[WHAT THE TASK ASKS] Repeat all of the material below exactly as written, images excluded.

[DATASET SECTION]

────────

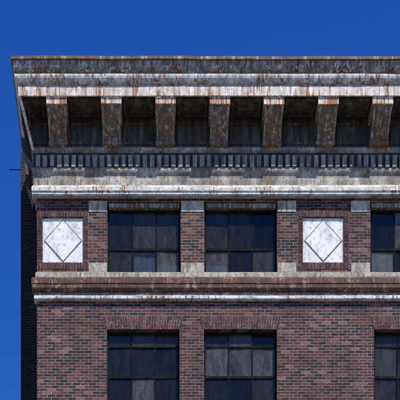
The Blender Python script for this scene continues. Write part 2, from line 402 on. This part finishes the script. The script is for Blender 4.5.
def border(x0,x1,z0,z1,t=.12,tv=.17):
    mo.box(x0-t,x1+t,-.003,.01,z1,z1+tv); mo.box(x0-t,x1+t,-.003,.01,z0-tv,z0)
    mo.box(x0-t,x0,-.003,.01,z0,z1); mo.box(x1,x1+t,-.003,.01,z0,z1)
    W=x1-x0+2*t; n=int(W/.073)
    for i in range(n):
        a=x0-t+W*i/n
        for (q0,q1) in ((z1,z1+tv),(z0-tv,z0)):
            ib.box(a+.007,a+W/n-.007,-.012+random.uniform(-.004,.003),.01,q0+.006,q1-.006)
    H=z1-z0; n=int(H/.073)
    for i in range(n):
        a=z0+H*i/n
        for (q0,q1) in ((x0-t,x0),(x1,x1+t)):
            ib.box(q0+.006,q1-.006,-.012+random.uniform(-.004,.003),.01,a+.007,a+H/n-.007)
for u in panels:
    x0,x1=WX(u[0]),WX(u[1]); border(x0,x1,pz0,pz1)
    wp.box(x0+.004,x1-.004,.045,.09,pz0+.004,pz1-.004)
    cx=(x0+x1)/2; cz=(pz0+pz1)/2; hx=(x1-x0)/2-.03; hz=(pz1-pz0)/2-.03
    P=[(cx,cz+hz),(cx+hx,cz),(cx,cz-hz),(cx-hx,cz)]
    s=lambda k:[(cx+(q[0]-cx)*k,cz+(q[1]-cz)*k) for q in P]
    A=s(1.0); C=s(.965)
    for i in range(4):
        k=(i+1)%4
        wj.hexa([(A[i][0],.038,A[i][1]),(A[k][0],.038,A[k][1]),(C[k][0],.038,C[k][1]),(C[i][0],.038,C[i][1]),
                 (A[i][0],.05,A[i][1]),(A[k][0],.05,A[k][1]),(C[k][0],.05,C[k][1]),(C[i][0],.05,C[i][1])])
    E=s(.93)
    wp.hexa([(q[0],.028,q[1]) for q in E]+[(q[0],.05,q[1]) for q in C])
def stone(a,b):
    for (q0,q1) in ((WZ(212),WZ(201)),(WZ(272.3),WZ(263))):
        st.box(WX(a),WX(b),-.014,.02,q0,q1,.003)
for (a,b) in ((88.7,106.9),(181.1,203.9),(277.6,296.2),(351,369.9),(444,466),(540,560)): stone(a,b)
for (z0,z1) in lz:
    for u in lo: st.box(WX(u[0])-.06,WX(u[1])+.06,-.06,.12,z0-.14,z0)
ib.done("accent_bricks",m_ib); mo.done("accent_mortar",m_mort); st.done("stone_blocks",m_ston)
wp.done("white_panels",m_whit); wj.done("panel_lozenge_joints",m_joint)
ro=B(); n=8
zc=WZ(167,-3)
for x in (XW-.32,XW+.01):
    for i in range(n): ro.v.append((x,YB+.1+.014*math.cos(i*math.tau/n),zc+.014*math.sin(i*math.tau/n)))
for i in range(n): ro.f.append((i,(i+1)%n,n+(i+1)%n,n+i))
ro.f.append(tuple(range(n)))
ro.done("iron_rod",m_fram)

# ---------------------------------------------------------------- ground
m_gr=weathered("ground_mat",(.06,.06,.05),(.10,.10,.09),(.14,.14,.12),(.08,.07,.05),.6,rough=.95,seed=3,streak=(.3,.3,.3))
m_as=weathered("asphalt",(.035,.035,.035),(.05,.05,.05),(.07,.07,.07),(.04,.04,.04),.6,rough=.95,seed=5,streak=(2,2,2))
m_pv=weathered("concrete",(.18,.18,.17),(.26,.26,.25),(.33,.33,.32),(.15,.15,.14),.6,rough=.9,seed=6,streak=(2,2,2))
m_pt=weathered("road_paint",(.5,.5,.48),(.7,.7,.68),(.78,.78,.76),(.2,.2,.2),.62,rough=.8,seed=8)
g=B(); g.quad((-3000,-3000,-.14),(3000,-3000,-.14),(3000,3000,-.14),(-3000,3000,-.14)); g.done("ground",m_gr,parent=None)
g=B(); g.quad((-200,-17,-.136),(200,-17,-.136),(200,-5,-.136),(-200,-5,-.136)); g.done("road",m_as,parent=None)
g=B(); g.box(-200,200,-5,14,-.13,-.002); g.done("pavement",m_pv,parent=None)
g=B(); g.box(-200,200,-60,-17,-.13,-.002); g.done("pavement",m_pv,parent=None)
g=B()
for i in range(-30,30): g.quad((i*6,-11.07,-.132),(i*6+3,-11.07,-.132),(i*6+3,-10.93,-.132),(i*6,-10.93,-.132))
g.done("road_marking",m_pt,parent=None)

# ---------------------------------------------------------------- light
EL=math.radians(54); AZ=math.radians(31)
sd=Vector((math.sin(AZ)*math.cos(EL),-math.cos(AZ)*math.cos(EL),math.sin(EL)))
L=bpy.data.lights.new("sun",'SUN'); L.energy=5; L.angle=math.radians(.5); L.color=(1,.94,.84)
lo_=bpy.data.objects.new("sun",L); scene.collection.objects.link(lo_); lo_.rotation_euler=sd.to_track_quat('Z','Y').to_euler()
w=bpy.data.worlds.new("World"); scene.world=w; w.use_nodes=True; nt=w.node_tree; nt.nodes.clear()
sk=N(nt,"ShaderNodeTexSky",sky_type='NISHITA'); sk.sun_disc=False; sk.sun_elevation=EL
sk.sun_rotation=math.atan2(sd.x,sd.y); sk.altitude=1500; sk.air_density=1.0; sk.dust_density=0.0; sk.ozone_density=5.0
hs=N(nt,"ShaderNodeHueSaturation"); hs.inputs['Hue'].default_value=.518; hs.inputs['Saturation'].default_value=1.29; hs.inputs['Value'].default_value=1.6
bg=N(nt,"ShaderNodeBackground"); bg.inputs[1].default_value=.11; ow=N(nt,"ShaderNodeOutputWorld")
nt.links.new(sk.outputs[0],hs.inputs['Color']); nt.links.new(hs.outputs[0],bg.inputs[0]); nt.links.new(bg.outputs[0],ow.inputs[0])
# ---------------------------------------------------------------- camera (shift lens, level)
cd=bpy.data.cameras.new("camera"); cd.sensor_width=36; cd.lens=36*F/400; cd.shift_x=(200-VX)/400; cd.shift_y=(VY-200)/400
cd.clip_end=10000
co=bpy.data.objects.new("camera",cd); scene.collection.objects.link(co); co.location=(0,-D,CZ); co.rotation_euler=(math.radians(90),0,0)
scene.camera=co
scene.view_settings.view_transform='Standard'; scene.view_settings.look='None'; scene.view_settings.exposure=0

────────

[RESPONSE FOR THIS EXERCISE]
The Blender Python script for this scene continues. Write part 2, from line 402 on. This part finishes the script. The script is for Blender 4.5.
def border(x0,x1,z0,z1,t=.12,tv=.17):
    mo.box(x0-t,x1+t,-.003,.01,z1,z1+tv); mo.box(x0-t,x1+t,-.003,.01,z0-tv,z0)
    mo.box(x0-t,x0,-.003,.01,z0,z1); mo.box(x1,x1+t,-.003,.01,z0,z1)
    W=x1-x0+2*t; n=int(W/.073)
    for i in range(n):
        a=x0-t+W*i/n
        for (q0,q1) in ((z1,z1+tv),(z0-tv,z0)):
            ib.box(a+.007,a+W/n-.007,-.012+random.uniform(-.004,.003),.01,q0+.006,q1-.006)
    H=z1-z0; n=int(H/.073)
    for i in range(n):
        a=z0+H*i/n
        for (q0,q1) in ((x0-t,x0),(x1,x1+t)):
            ib.box(q0+.006,q1-.006,-.012+random.uniform(-.004,.003),.01,a+.007,a+H/n-.007)
for u in panels:
    x0,x1=WX(u[0]),WX(u[1]); border(x0,x1,pz0,pz1)
    wp.box(x0+.004,x1-.004,.045,.09,pz0+.004,pz1-.004)
    cx=(x0+x1)/2; cz=(pz0+pz1)/2; hx=(x1-x0)/2-.03; hz=(pz1-pz0)/2-.03
    P=[(cx,cz+hz),(cx+hx,cz),(cx,cz-hz),(cx-hx,cz)]
    s=lambda k:[(cx+(q[0]-cx)*k,cz+(q[1]-cz)*k) for q in P]
    A=s(1.0); C=s(.965)
    for i in range(4):
        k=(i+1)%4
        wj.hexa([(A[i][0],.038,A[i][1]),(A[k][0],.038,A[k][1]),(C[k][0],.038,C[k][1]),(C[i][0],.038,C[i][1]),
                 (A[i][0],.05,A[i][1]),(A[k][0],.05,A[k][1]),(C[k][0],.05,C[k][1]),(C[i][0],.05,C[i][1])])
    E=s(.93)
    wp.hexa([(q[0],.028,q[1]) for q in E]+[(q[0],.05,q[1]) for q in C])
def stone(a,b):
    for (q0,q1) in ((WZ(212),WZ(201)),(WZ(272.3),WZ(263))):
        st.box(WX(a),WX(b),-.014,.02,q0,q1,.003)
for (a,b) in ((88.7,106.9),(181.1,203.9),(277.6,296.2),(351,369.9),(444,466),(540,560)): stone(a,b)
for (z0,z1) in lz:
    for u in lo: st.box(WX(u[0])-.06,WX(u[1])+.06,-.06,.12,z0-.14,z0)
ib.done("accent_bricks",m_ib); mo.done("accent_mortar",m_mort); st.done("stone_blocks",m_ston)
wp.done("white_panels",m_whit); wj.done("panel_lozenge_joints",m_joint)
ro=B(); n=8
zc=WZ(167,-3)
for x in (XW-.32,XW+.01):
    for i in range(n): ro.v.append((x,YB+.1+.014*math.cos(i*math.tau/n),zc+.014*math.sin(i*math.tau/n)))
for i in range(n): ro.f.append((i,(i+1)%n,n+(i+1)%n,n+i))
ro.f.append(tuple(range(n)))
ro.done("iron_rod",m_fram)

# ---------------------------------------------------------------- ground
m_gr=weathered("ground_mat",(.06,.06,.05),(.10,.10,.09),(.14,.14,.12),(.08,.07,.05),.6,rough=.95,seed=3,streak=(.3,.3,.3))
m_as=weathered("asphalt",(.035,.035,.035),(.05,.05,.05),(.07,.07,.07),(.04,.04,.04),.6,rough=.95,seed=5,streak=(2,2,2))
m_pv=weathered("concrete",(.18,.18,.17),(.26,.26,.25),(.33,.33,.32),(.15,.15,.14),.6,rough=.9,seed=6,streak=(2,2,2))
m_pt=weathered("road_paint",(.5,.5,.48),(.7,.7,.68),(.78,.78,.76),(.2,.2,.2),.62,rough=.8,seed=8)
g=B(); g.quad((-3000,-3000,-.14),(3000,-3000,-.14),(3000,3000,-.14),(-3000,3000,-.14)); g.done("ground",m_gr,parent=None)
g=B(); g.quad((-200,-17,-.136),(200,-17,-.136),(200,-5,-.136),(-200,-5,-.136)); g.done("road",m_as,parent=None)
g=B(); g.box(-200,200,-5,14,-.13,-.002); g.done("pavement",m_pv,parent=None)
g=B(); g.box(-200,200,-60,-17,-.13,-.002); g.done("pavement",m_pv,parent=None)
g=B()
for i in range(-30,30): g.quad((i*6,-11.07,-.132),(i*6+3,-11.07,-.132),(i*6+3,-10.93,-.132),(i*6,-10.93,-.132))
g.done("road_marking",m_pt,parent=None)

# ---------------------------------------------------------------- light
EL=math.radians(54); AZ=math.radians(31)
sd=Vector((math.sin(AZ)*math.cos(EL),-math.cos(AZ)*math.cos(EL),math.sin(EL)))
L=bpy.data.lights.new("sun",'SUN'); L.energy=5; L.angle=math.radians(.5); L.color=(1,.94,.84)
lo_=bpy.data.objects.new("sun",L); scene.collection.objects.link(lo_); lo_.rotation_euler=sd.to_track_quat('Z','Y').to_euler()
w=bpy.data.worlds.new("World"); scene.world=w; w.use_nodes=True; nt=w.node_tree; nt.nodes.clear()
sk=N(nt,"ShaderNodeTexSky",sky_type='NISHITA'); sk.sun_disc=False; sk.sun_elevation=EL
sk.sun_rotation=math.atan2(sd.x,sd.y); sk.altitude=1500; sk.air_density=1.0; sk.dust_density=0.0; sk.ozone_density=5.0
hs=N(nt,"ShaderNodeHueSaturation"); hs.inputs['Hue'].default_value=.518; hs.inputs['Saturation'].default_value=1.29; hs.inputs['Value'].default_value=1.6
bg=N(nt,"ShaderNodeBackground"); bg.inputs[1].default_value=.11; ow=N(nt,"ShaderNodeOutputWorld")
nt.links.new(sk.outputs[0],hs.inputs['Color']); nt.links.new(hs.outputs[0],bg.inputs[0]); nt.links.new(bg.outputs[0],ow.inputs[0])
# ---------------------------------------------------------------- camera (shift lens, level)
cd=bpy.data.cameras.new("camera"); cd.sensor_width=36; cd.lens=36*F/400; cd.shift_x=(200-VX)/400; cd.shift_y=(VY-200)/400
cd.clip_end=10000
co=bpy.data.objects.new("camera",cd); scene.collection.objects.link(co); co.location=(0,-D,CZ); co.rotation_euler=(math.radians(90),0,0)
scene.camera=co
scene.view_settings.view_transform='Standard'; scene.view_settings.look='None'; scene.view_settings.exposure=0